Андрей Белый рассказывал, как его все сильнее и сильнее тянуло к Бердяеву, частенько он забегал в его квартиру на Арбате, где порой оставался на ночь. «Мне нравилась в нем прямота, откровенность позиции мысли, нравилась очень улыбка „из-под догматизма“ сентенций и грустные взоры сверкающих глаз... так симпатия... естественно выросла в чувство любви, уважения, дружбы». Евгения Герцык, оставившая пронзительные и глубоко личные воспоминания о своей дружбе с Бердяевым, завершила их такими словами: «Из всех, кого я имела и кого потеряла, его я потеряла больше всех...»
И конечно, собаки и кошки... Они у Бердяевых были всегда. Та же Герцык упоминала, как во время долгих загородных прогулок ни одна дворняжка не оставалась без внимания Николая Александровича, а в «Самопознании» сам Бердяев признавался: «Я почти никогда не плачу, но плакал, когда скончался Томка [мопс], уже глубоким стариком, и когда расставался с Шулькой [скайтерьером] при моей высылке из советской России»... И потом, уже во Франции, «когда умер Мури [кот], я горько плакал... Это был красавец, настоящий шармёр». «Я требовал для Мури вечной жизни, требовал для себя вечной жизни с Мури. В связи со смертью Мури я пережил необыкновенно конкретно проблему бессмертия». Именно тогда, видимо, Бердяев и записал: «Если нет вечности, то ничего нет».
* * *
В отличие от Хайдеггера, оценившего время как смысл бытия, Бердяев во времени бытия видел одну бессмыслицу. Время бытия, или историческое время, античеловечно, оно «убивает личность, не замечает личности и не для личности происходит. История должна кончиться, потому что в ее пределах неразрешима проблема личности». Более того, именно то, что история должна кончиться, и придает ей какой-то смысл, которого она лишена, оставаясь «дурной, количественной бесконечностью». «Бесконечный прогресс бессмыслен». Вместо этого бесконечного, бесцельного, бесчеловечного времени Бердяев вводит время принципиально иное по качеству, экзистенциальное время, которое не обладает объективной длительностью и есть, по сути, мгновение-вечность.

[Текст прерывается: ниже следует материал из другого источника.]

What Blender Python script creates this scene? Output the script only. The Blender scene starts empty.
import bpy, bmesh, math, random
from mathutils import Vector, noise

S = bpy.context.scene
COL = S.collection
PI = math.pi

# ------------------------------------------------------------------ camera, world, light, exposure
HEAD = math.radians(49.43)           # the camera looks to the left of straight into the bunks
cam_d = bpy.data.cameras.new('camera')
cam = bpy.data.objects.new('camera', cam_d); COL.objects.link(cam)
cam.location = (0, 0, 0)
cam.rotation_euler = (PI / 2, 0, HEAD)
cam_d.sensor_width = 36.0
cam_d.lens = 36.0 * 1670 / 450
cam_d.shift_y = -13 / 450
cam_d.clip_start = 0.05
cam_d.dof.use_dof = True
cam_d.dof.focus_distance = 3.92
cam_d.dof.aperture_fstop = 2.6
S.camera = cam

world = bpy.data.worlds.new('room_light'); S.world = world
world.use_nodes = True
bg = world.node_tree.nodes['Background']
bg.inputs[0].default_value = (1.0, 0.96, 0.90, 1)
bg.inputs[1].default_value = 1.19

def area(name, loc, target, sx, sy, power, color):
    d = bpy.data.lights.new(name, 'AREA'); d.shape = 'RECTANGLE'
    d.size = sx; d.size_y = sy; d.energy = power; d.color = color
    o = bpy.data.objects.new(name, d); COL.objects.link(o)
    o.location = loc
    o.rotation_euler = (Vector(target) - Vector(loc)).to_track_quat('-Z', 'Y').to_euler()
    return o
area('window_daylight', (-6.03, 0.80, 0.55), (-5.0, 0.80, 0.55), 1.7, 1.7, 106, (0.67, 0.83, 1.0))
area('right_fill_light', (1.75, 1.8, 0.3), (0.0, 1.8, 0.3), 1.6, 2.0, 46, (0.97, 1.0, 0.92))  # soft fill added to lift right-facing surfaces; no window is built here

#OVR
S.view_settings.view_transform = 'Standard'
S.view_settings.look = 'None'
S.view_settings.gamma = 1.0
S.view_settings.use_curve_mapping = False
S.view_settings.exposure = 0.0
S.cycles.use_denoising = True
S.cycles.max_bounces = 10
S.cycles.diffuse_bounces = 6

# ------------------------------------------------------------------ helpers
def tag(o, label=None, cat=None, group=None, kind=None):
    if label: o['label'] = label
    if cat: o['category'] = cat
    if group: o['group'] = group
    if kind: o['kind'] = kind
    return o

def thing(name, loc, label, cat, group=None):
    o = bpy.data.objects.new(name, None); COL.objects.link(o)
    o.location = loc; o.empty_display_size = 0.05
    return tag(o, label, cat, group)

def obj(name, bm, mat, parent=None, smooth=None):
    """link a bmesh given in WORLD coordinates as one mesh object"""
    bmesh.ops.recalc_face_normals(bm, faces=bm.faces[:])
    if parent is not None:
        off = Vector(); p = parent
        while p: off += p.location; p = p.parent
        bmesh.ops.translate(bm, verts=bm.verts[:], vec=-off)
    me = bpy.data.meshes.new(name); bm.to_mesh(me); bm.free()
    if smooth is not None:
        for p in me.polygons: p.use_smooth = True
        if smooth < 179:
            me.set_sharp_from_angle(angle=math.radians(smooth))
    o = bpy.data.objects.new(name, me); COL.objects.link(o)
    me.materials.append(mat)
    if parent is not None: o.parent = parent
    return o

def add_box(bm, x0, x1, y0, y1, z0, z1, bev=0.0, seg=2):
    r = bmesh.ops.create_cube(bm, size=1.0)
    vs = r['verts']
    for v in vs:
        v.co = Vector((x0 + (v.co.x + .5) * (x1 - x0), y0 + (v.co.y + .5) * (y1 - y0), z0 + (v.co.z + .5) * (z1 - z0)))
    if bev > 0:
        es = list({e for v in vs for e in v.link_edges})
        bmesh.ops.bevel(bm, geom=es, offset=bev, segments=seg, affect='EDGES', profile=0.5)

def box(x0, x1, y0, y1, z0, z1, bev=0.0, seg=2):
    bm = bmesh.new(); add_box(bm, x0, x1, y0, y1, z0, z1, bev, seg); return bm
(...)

Только в пределах, а лучше сказать, в беспредельности, экзистенциального времени возможно освобождение от власти конечного, от плена многочисленных форм рабства, от отчужденности мира, от жала смерти. Выход к такому времени дает творчество, которое и есть качественно иная жизнь духа, — но не стоит думать, будто любой акт творчества автоматически упраздняет историю. Здесь опять раскрывается трагическая сторона личности. Победа над историей и бытием только тогда будет полной, когда история и бытие будут не отрицаться, отряхиваться, как ненужный прах, но вбираться целиком в личность, переживаться ею как собственное экзистенциальное содержание, как своя судьба. Все смерти, страдания, муки и тоска человечества, вплоть до последней слезинки ребенка (Бердяев высоко ценил Достоевского и написал о нем книгу), должны быть признаны каждой личностью как свои, личные, кровные. «На мистической глубине все происшедшее с миром произошло со мной». Конечно, в этом будет много боли, но и много любви.
* * *
Учению о конце мира и времени Бердяев придавал огромное значение и неизменно заканчивал им свои поздние работы («О назначении человека», «О рабстве и свободе человека», «Опыт эсхатологической метафизики» и др.). Но его эсхатология осталась наименее востребованной из всего его творчества (наряду, пожалуй, еще с философией неравенства и духовного аристократизма). Радикализм этих идей по понятным причинам отпугивал западную, преимущественно левую публику. Чуть лучше сложилась судьба бердяевского учения о личности, повлиявшего на становление французского персонализма (с его основателем, молодым Эмманюэлем Мунье, Николай Александрович имел долгие беседы). Наибольшее воздействие оказали публицистические книги Бердяева — «Новое средневековье», «Судьба человека в современном мире», «Истоки и смысл русского коммунизма», — в которых мыслитель давал проницательный диагноз современной ему дегуманизированной эпохи. Так, одним из первых он проанализировал религиозный характер марксизма и большевизма, увидел принципиальное сходство фашистских и коммунистических режимов, описал «космическое значение техники» как «перехода от жизни органической к организованной».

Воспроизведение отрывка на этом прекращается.